To be done
Output, word for word, every line from the start of the listing down to and including the line that contains "COL = S.collection"; include nothing else.

-- BEGIN The input --

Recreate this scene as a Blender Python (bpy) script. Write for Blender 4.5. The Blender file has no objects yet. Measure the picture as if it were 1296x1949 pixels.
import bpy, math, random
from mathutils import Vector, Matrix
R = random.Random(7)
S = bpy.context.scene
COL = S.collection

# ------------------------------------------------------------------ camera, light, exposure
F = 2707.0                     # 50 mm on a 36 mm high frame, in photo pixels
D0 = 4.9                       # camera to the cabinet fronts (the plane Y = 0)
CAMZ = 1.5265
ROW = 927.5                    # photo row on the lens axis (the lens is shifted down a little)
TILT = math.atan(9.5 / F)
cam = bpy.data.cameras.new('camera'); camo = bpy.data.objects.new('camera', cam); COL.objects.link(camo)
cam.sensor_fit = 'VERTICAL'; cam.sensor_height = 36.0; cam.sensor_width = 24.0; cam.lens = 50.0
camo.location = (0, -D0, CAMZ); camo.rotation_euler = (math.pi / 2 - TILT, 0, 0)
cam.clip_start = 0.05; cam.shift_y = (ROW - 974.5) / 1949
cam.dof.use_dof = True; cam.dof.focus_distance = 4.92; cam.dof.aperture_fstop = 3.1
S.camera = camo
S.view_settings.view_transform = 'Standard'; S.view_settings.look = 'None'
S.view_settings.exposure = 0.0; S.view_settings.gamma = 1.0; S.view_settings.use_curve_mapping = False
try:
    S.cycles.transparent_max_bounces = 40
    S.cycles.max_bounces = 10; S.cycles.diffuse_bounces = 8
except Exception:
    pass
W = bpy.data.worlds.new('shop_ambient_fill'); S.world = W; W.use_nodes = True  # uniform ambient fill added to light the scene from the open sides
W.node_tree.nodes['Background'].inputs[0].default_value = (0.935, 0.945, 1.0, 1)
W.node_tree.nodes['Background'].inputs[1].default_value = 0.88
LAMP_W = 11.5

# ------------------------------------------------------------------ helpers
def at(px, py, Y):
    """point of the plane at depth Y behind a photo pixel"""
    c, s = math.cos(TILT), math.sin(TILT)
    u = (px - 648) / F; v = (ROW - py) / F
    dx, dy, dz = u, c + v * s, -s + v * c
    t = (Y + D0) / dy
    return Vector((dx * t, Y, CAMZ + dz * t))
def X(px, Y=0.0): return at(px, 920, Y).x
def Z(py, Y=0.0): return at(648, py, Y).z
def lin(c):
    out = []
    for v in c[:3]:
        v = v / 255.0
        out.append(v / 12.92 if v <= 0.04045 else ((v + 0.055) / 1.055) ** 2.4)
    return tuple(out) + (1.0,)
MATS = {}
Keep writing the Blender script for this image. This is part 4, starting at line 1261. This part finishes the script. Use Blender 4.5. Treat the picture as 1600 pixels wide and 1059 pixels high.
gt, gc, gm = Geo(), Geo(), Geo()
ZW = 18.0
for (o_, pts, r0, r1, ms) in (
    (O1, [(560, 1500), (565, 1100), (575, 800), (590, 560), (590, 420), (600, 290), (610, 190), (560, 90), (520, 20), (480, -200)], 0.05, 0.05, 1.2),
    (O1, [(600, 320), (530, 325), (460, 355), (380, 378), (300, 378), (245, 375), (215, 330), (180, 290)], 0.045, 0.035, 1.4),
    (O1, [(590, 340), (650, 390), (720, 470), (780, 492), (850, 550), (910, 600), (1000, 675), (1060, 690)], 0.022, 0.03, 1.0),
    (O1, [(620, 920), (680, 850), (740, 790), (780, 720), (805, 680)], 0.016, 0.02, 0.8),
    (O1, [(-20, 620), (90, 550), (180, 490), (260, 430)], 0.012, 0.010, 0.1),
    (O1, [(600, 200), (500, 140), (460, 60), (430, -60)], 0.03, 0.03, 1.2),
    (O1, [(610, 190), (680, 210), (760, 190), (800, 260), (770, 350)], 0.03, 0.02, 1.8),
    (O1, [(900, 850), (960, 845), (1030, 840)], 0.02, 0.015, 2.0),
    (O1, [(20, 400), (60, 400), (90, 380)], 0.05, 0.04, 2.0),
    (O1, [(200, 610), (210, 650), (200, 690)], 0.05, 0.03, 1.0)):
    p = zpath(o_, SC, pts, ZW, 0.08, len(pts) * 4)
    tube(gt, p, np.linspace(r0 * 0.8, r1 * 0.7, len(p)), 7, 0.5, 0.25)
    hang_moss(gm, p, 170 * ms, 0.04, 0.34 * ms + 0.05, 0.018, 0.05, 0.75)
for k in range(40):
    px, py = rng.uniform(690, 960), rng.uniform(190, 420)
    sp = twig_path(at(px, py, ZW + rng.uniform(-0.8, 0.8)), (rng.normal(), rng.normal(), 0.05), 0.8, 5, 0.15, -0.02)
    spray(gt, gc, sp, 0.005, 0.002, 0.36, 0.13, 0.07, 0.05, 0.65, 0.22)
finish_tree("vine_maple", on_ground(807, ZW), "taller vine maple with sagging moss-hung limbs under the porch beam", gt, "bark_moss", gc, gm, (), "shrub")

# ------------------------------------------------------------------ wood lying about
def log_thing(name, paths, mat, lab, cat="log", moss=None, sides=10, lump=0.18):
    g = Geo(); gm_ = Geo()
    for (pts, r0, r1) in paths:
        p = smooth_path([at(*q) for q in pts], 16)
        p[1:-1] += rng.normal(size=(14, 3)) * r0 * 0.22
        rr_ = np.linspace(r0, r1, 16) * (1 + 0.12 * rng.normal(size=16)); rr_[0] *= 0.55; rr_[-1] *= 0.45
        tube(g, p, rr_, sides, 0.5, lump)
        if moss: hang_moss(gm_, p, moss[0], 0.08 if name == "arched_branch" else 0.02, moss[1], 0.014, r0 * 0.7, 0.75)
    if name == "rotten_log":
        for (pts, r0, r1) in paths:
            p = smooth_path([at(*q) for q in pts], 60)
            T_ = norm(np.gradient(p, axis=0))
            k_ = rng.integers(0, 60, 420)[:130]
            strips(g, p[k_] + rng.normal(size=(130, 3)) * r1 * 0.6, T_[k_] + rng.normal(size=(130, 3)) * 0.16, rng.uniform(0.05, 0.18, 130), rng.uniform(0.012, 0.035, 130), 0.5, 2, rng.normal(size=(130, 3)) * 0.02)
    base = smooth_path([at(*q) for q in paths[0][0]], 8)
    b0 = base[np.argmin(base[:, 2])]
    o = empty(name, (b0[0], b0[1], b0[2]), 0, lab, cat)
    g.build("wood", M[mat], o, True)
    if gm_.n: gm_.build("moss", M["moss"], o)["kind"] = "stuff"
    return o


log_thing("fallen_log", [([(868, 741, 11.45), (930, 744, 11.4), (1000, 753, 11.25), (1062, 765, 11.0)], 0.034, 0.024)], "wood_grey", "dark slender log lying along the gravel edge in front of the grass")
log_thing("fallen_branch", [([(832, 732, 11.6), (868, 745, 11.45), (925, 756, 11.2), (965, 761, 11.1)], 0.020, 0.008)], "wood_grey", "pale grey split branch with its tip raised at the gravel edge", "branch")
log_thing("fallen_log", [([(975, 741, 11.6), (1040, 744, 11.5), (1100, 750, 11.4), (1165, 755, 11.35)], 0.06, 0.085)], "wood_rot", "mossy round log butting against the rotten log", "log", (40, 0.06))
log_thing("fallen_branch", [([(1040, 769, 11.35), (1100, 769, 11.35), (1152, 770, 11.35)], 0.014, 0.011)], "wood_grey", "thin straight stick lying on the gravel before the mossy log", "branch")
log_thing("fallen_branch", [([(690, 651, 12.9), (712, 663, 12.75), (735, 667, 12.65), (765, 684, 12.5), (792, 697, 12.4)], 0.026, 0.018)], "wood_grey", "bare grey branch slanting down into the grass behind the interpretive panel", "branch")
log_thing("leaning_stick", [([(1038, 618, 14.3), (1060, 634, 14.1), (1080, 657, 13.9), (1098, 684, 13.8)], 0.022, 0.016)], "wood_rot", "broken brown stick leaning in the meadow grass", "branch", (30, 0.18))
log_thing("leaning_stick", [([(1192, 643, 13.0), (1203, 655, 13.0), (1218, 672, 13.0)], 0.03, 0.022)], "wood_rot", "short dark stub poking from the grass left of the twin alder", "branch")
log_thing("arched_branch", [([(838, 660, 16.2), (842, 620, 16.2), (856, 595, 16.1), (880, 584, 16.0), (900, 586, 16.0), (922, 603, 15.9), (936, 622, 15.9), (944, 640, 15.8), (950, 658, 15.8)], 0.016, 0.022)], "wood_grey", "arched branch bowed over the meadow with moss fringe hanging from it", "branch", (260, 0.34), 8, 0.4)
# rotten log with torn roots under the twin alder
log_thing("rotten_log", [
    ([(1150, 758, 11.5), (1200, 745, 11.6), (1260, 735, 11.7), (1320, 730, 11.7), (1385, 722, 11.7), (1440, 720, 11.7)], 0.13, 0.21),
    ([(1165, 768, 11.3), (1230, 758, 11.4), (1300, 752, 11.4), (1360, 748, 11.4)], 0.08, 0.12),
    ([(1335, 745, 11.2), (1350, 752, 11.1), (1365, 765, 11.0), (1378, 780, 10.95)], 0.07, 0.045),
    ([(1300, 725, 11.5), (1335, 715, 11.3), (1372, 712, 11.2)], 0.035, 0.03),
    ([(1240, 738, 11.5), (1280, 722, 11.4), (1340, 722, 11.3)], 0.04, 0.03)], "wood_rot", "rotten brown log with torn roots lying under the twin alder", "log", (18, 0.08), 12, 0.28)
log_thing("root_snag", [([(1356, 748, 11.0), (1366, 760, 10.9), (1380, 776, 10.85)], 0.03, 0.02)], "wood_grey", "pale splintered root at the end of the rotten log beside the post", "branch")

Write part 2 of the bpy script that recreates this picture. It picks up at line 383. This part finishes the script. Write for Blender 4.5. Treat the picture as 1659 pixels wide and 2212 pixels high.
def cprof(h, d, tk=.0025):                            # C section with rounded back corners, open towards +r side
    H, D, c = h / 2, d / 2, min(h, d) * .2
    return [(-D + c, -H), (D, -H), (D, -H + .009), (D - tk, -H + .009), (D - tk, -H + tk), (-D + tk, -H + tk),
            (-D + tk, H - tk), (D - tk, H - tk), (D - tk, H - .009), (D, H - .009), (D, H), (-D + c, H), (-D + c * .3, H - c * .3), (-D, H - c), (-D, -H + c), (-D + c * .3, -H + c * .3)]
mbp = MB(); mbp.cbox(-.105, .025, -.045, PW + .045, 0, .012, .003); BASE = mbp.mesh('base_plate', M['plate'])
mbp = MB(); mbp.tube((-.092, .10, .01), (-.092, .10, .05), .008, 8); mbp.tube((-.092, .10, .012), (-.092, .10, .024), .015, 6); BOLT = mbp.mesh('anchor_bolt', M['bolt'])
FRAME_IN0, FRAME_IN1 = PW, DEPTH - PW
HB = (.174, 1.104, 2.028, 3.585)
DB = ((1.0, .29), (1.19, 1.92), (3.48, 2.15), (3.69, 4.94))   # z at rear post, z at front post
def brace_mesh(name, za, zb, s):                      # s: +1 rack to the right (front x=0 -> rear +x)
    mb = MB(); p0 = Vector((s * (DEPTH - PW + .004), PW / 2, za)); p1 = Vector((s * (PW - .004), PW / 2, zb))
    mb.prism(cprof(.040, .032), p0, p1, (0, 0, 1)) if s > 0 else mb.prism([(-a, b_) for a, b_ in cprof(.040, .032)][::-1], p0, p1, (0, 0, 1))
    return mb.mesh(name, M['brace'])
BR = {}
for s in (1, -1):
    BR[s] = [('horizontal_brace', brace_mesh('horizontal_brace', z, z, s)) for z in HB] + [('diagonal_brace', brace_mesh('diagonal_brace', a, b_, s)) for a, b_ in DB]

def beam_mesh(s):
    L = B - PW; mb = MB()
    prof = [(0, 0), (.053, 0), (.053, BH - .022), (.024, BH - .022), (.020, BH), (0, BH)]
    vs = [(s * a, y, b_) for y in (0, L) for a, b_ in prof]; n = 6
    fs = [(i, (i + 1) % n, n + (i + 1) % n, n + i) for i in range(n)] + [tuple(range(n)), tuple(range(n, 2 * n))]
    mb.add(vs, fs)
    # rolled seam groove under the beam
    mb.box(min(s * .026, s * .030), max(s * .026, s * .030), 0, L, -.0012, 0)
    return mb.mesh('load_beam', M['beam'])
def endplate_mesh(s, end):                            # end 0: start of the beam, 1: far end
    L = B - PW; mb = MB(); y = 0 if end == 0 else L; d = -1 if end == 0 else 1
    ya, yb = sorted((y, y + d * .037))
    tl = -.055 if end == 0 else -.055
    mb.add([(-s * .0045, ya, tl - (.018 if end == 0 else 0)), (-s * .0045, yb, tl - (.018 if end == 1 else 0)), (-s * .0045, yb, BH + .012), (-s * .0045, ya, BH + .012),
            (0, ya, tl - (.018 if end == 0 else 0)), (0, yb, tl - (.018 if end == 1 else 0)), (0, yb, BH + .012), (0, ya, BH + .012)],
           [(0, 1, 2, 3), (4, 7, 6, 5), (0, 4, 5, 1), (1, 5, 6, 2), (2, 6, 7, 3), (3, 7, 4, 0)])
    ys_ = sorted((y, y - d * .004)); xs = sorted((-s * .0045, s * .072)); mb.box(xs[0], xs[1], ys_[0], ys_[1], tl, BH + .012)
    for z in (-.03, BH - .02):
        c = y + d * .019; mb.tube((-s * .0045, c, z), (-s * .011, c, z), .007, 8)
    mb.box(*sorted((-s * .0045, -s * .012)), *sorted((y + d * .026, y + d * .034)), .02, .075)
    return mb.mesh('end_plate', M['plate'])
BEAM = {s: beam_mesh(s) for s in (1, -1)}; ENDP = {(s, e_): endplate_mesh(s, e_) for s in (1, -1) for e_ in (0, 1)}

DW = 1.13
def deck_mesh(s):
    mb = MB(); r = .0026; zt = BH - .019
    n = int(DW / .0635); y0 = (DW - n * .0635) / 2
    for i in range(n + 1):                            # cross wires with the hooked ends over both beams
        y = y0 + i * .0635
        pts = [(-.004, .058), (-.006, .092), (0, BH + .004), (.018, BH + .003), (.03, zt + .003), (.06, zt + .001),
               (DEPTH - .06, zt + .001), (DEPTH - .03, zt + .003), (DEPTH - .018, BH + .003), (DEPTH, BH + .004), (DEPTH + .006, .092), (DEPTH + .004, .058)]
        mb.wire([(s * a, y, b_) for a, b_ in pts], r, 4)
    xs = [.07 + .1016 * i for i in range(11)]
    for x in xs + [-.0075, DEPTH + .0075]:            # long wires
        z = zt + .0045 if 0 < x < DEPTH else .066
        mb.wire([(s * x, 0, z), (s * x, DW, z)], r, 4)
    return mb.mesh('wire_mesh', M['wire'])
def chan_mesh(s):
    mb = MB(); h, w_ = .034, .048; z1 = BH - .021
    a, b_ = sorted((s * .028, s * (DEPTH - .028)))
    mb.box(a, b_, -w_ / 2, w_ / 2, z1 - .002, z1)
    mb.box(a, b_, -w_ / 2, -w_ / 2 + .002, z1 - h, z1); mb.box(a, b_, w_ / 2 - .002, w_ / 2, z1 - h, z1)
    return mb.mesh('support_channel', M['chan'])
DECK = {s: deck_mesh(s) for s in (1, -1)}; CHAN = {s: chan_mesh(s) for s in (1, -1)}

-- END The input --

Finished task
Recreate this scene as a Blender Python (bpy) script. Write for Blender 4.5. The Blender file has no objects yet. Measure the picture as if it were 1296x1949 pixels.
import bpy, math, random
from mathutils import Vector, Matrix
R = random.Random(7)
S = bpy.context.scene
COL = S.collection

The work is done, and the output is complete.